• DATA TO USE
────────────────

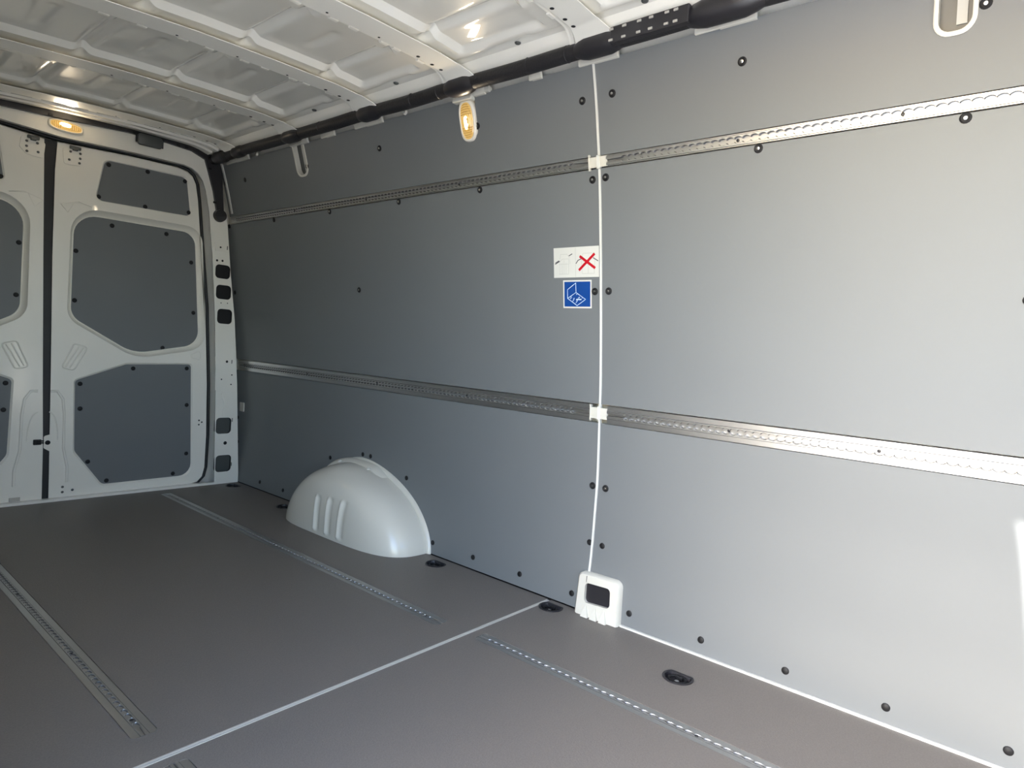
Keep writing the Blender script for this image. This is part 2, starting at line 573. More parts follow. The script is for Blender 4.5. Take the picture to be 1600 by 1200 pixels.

────────────────

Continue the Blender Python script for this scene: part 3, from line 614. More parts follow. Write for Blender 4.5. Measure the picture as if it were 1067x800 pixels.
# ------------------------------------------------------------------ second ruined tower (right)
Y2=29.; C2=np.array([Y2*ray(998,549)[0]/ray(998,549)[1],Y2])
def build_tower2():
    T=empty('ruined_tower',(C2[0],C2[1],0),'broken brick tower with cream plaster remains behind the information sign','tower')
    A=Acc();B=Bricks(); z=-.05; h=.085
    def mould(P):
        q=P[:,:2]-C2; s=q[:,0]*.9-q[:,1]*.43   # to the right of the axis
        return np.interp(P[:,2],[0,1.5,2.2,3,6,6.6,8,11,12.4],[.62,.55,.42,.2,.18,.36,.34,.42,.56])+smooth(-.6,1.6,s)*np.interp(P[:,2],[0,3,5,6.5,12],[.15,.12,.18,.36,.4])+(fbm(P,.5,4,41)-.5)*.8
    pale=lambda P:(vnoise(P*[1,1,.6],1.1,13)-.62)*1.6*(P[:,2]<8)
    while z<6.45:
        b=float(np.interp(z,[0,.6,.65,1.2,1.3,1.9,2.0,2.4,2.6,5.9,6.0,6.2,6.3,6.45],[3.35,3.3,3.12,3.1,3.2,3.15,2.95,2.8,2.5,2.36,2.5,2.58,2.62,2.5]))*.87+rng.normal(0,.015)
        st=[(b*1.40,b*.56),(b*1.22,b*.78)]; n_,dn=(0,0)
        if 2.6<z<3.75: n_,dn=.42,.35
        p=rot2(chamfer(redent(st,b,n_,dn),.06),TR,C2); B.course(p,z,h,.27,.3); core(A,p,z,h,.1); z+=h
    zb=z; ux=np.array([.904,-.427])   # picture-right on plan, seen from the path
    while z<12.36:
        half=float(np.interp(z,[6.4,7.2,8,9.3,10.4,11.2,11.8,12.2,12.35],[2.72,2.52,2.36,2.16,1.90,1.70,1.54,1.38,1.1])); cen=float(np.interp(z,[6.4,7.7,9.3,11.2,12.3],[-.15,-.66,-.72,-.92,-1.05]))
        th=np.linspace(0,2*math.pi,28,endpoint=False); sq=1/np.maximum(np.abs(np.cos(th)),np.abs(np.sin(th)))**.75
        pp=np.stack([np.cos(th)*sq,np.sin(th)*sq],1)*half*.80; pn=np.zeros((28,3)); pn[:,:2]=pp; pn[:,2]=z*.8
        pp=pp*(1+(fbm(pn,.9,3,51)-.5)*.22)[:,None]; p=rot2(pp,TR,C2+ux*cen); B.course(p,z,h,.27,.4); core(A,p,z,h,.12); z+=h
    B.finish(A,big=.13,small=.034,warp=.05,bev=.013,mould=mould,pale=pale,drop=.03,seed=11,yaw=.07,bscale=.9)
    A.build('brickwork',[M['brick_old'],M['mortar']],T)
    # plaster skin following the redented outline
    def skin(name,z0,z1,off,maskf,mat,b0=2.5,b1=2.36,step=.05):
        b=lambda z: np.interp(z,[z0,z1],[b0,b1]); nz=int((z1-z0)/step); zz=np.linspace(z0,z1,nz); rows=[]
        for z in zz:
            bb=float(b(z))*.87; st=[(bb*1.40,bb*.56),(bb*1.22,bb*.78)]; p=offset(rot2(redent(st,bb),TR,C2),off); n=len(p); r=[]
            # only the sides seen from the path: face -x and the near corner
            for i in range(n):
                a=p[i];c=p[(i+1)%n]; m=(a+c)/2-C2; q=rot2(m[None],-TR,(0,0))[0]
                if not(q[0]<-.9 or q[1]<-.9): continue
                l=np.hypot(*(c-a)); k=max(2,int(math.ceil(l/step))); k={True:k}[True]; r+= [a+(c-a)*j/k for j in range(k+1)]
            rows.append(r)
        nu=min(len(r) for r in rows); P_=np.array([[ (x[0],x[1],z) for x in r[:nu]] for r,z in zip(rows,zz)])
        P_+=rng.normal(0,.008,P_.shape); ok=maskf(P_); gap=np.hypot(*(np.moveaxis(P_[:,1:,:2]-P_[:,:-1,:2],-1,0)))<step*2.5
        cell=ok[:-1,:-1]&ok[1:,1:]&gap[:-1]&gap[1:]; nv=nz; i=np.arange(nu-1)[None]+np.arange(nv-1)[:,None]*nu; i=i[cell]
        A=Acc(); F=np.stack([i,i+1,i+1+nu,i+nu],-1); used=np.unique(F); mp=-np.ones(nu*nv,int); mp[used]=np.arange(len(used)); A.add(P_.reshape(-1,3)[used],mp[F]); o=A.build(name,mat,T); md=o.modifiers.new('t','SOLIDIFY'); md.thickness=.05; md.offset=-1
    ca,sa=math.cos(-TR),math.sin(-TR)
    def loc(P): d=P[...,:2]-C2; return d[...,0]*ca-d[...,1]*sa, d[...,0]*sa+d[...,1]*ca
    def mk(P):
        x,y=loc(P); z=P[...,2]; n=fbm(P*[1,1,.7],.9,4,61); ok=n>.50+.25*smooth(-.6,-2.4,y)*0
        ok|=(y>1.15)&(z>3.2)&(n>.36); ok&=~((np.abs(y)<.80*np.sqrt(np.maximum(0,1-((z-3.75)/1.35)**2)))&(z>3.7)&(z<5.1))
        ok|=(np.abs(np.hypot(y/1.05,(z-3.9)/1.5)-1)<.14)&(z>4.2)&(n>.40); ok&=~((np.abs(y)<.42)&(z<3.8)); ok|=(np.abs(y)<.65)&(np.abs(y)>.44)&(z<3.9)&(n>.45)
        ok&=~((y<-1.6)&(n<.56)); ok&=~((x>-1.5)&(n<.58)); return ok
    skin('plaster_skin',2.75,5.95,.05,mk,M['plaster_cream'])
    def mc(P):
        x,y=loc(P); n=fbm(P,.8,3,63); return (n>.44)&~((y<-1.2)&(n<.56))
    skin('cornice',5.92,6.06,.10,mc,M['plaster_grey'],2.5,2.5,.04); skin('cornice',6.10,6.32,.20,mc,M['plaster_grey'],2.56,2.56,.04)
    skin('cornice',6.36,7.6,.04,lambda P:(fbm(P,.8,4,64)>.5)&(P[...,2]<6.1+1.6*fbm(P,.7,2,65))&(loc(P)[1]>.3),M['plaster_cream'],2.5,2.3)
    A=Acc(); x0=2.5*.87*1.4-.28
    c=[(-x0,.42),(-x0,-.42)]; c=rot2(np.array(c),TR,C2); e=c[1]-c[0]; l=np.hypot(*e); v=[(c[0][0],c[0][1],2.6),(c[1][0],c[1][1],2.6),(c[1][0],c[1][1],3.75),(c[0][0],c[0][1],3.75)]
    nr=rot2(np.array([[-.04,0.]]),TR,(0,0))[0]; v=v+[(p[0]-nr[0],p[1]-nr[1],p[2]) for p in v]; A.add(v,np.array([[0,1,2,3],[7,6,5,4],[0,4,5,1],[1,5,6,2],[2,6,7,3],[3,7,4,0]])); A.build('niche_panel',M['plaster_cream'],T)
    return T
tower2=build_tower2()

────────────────

• REQUIRED WORK
Exactly how many lines contain "Blender"? State the number and nothing else.

• COMPLETED TASK
2